Attorney Generic Eric Holder once again leveled charges of endemic racism against a state, this time accusing Florida of disenfranchising minorities by requiring photo identification and attempting to clean up voter rolls.
Holder asserted that requiring a valid ID to vote is racist, stating, "In my travels across this country, I've heard a consistent drumbeat of concern from citizens, who—often for the first time in their lives—now have reason to believe that we are failing to live up to one of our nation's most noble ideals... some of the achievements that defined the civil rights movement now hang in the balance."

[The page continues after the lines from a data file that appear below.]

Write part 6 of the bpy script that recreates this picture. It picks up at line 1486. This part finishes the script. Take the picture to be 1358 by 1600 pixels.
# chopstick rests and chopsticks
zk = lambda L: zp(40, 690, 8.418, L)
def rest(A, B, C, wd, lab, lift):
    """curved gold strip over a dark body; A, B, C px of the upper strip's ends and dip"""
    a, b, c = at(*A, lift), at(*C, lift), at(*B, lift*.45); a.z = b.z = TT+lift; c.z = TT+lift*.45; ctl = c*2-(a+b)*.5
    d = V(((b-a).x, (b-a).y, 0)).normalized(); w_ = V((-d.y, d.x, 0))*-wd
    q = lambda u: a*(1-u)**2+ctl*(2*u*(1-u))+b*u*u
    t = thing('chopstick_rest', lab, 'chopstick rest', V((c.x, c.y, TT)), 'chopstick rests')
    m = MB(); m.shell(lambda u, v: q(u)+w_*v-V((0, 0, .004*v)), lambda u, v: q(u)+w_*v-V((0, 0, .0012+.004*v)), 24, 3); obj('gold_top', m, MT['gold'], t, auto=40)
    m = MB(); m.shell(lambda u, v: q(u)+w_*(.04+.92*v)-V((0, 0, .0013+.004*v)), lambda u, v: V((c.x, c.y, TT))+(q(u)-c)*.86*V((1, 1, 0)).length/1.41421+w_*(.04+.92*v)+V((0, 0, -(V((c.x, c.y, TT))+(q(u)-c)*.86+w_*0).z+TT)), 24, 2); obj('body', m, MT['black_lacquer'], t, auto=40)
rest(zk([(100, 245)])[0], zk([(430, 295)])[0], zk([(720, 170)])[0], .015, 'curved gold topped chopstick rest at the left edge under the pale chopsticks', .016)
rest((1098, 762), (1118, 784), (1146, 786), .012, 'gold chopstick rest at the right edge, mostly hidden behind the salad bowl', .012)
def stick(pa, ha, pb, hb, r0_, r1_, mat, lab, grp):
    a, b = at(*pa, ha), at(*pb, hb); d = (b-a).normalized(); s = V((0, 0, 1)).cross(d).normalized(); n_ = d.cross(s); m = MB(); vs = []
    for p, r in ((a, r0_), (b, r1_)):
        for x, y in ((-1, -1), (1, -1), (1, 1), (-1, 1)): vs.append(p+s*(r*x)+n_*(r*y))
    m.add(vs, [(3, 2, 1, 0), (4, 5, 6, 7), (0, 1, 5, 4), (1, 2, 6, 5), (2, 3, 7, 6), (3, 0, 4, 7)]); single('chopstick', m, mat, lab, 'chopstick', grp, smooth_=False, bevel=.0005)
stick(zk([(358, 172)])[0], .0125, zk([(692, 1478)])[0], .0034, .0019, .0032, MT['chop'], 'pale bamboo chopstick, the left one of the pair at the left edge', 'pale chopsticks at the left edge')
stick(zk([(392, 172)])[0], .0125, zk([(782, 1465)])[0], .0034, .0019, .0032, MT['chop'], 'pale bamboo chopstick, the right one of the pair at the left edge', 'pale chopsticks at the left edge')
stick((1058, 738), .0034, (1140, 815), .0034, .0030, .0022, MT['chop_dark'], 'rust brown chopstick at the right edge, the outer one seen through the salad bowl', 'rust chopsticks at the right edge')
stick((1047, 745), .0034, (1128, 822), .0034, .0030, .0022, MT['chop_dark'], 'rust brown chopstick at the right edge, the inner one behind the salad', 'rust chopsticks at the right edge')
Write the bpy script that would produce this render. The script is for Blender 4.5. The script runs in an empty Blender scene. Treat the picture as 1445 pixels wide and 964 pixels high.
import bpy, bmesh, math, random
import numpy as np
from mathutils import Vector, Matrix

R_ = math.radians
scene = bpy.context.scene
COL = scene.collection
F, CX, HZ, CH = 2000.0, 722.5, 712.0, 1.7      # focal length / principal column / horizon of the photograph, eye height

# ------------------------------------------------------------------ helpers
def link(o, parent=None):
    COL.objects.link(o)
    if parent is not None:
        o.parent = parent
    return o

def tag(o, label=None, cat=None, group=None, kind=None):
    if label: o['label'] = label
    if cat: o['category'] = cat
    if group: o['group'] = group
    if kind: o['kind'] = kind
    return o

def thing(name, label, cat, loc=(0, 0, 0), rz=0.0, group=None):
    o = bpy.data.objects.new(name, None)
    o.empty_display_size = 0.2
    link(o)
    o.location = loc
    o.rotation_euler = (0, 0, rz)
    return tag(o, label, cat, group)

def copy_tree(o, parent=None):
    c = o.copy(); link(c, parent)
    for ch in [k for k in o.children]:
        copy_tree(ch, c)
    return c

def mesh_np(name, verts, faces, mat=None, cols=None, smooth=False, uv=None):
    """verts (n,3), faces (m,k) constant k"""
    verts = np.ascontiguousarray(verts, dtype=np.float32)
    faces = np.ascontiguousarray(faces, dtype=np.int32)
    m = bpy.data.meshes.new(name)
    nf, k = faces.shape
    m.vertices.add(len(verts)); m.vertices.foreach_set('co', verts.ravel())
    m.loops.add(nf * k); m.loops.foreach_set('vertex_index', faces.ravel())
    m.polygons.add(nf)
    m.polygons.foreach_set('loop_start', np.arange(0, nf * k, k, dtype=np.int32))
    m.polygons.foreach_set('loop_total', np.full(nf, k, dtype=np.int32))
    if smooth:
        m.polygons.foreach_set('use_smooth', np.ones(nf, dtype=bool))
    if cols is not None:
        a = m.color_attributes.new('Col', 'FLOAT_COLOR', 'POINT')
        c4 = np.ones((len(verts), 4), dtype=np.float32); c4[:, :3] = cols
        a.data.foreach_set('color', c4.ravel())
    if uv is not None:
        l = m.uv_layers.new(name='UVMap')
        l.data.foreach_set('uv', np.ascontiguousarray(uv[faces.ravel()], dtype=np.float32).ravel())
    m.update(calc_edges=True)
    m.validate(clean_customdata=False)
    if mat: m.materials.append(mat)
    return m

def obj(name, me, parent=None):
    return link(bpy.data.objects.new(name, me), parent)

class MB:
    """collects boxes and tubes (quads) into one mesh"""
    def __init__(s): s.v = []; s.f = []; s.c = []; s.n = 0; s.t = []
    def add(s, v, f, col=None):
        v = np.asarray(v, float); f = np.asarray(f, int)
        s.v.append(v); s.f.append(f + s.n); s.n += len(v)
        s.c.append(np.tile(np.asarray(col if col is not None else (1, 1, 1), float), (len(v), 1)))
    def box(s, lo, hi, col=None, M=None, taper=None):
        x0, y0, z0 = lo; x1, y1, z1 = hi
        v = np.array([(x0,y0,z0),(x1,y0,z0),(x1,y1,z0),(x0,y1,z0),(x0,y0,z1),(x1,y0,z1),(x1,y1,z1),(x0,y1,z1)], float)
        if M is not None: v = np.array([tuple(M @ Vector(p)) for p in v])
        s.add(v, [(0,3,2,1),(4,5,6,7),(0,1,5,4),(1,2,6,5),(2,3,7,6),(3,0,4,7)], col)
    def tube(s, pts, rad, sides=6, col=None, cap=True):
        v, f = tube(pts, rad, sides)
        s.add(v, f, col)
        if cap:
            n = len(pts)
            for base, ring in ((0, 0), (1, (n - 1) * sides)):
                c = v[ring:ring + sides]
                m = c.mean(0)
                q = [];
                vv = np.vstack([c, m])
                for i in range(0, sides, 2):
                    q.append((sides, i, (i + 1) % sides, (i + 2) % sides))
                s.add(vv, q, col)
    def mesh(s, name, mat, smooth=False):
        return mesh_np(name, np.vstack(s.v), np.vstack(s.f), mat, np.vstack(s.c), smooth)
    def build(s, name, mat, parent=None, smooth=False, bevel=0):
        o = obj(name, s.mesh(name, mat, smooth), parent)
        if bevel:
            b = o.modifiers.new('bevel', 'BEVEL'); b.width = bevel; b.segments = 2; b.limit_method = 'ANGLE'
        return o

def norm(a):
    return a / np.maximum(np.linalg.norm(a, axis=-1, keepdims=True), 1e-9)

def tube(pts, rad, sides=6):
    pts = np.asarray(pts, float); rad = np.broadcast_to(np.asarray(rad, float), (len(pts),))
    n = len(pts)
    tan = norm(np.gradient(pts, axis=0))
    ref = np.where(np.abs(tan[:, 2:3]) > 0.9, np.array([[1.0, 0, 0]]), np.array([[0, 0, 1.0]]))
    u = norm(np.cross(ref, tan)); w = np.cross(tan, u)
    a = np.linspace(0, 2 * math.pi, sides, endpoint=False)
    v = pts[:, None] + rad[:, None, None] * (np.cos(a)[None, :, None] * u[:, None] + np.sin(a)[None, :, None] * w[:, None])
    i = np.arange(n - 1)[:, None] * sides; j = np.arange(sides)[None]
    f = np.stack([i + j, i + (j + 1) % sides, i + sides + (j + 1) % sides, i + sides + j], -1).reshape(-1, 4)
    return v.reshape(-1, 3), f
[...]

Holder also pointed to union elections as bastions of Jim Crow-style racism, because they require IDs in order to vote.
As for the TSA, which requires IDs for air travelers, Holder termed it a "cauldron of racial injustice."
Holder also pilloried the liquor store industry for its discriminatory policies of requiring identification in order to buy alcohol.
And the attorney general saved some of his harshest vitriol for the military, observing that recruiting offices' outrageous requirements for IDs had set a terrible precedent, one which would have outraged Dr. King.
The Social Security Administration didn't escape Holder's attention; he described it as a "factory for racial discrimination."
Actually, Eric Holder didn't say any of those things -- except for that first statement, concerning his hatred of the requirement for voter IDs. Eric Holder despises the sanctity of the ballot box, because he would never go after the military, the TSA, liquor stores, et. al. for their practices of requiring identification.
He also knows that the Supreme Court has already ruled, in a 6-3 decision, that requiring IDs of voters is not an undue burden.
Eric Holder, in short, wants to taint the vote. He has turned out to be the most malevolent and lawless attorney general in modern American history. He makes John Mitchell look like an Eagle Scout. Mitchell didn't institutionalize lawlessness. Holder has. And he must be held to account.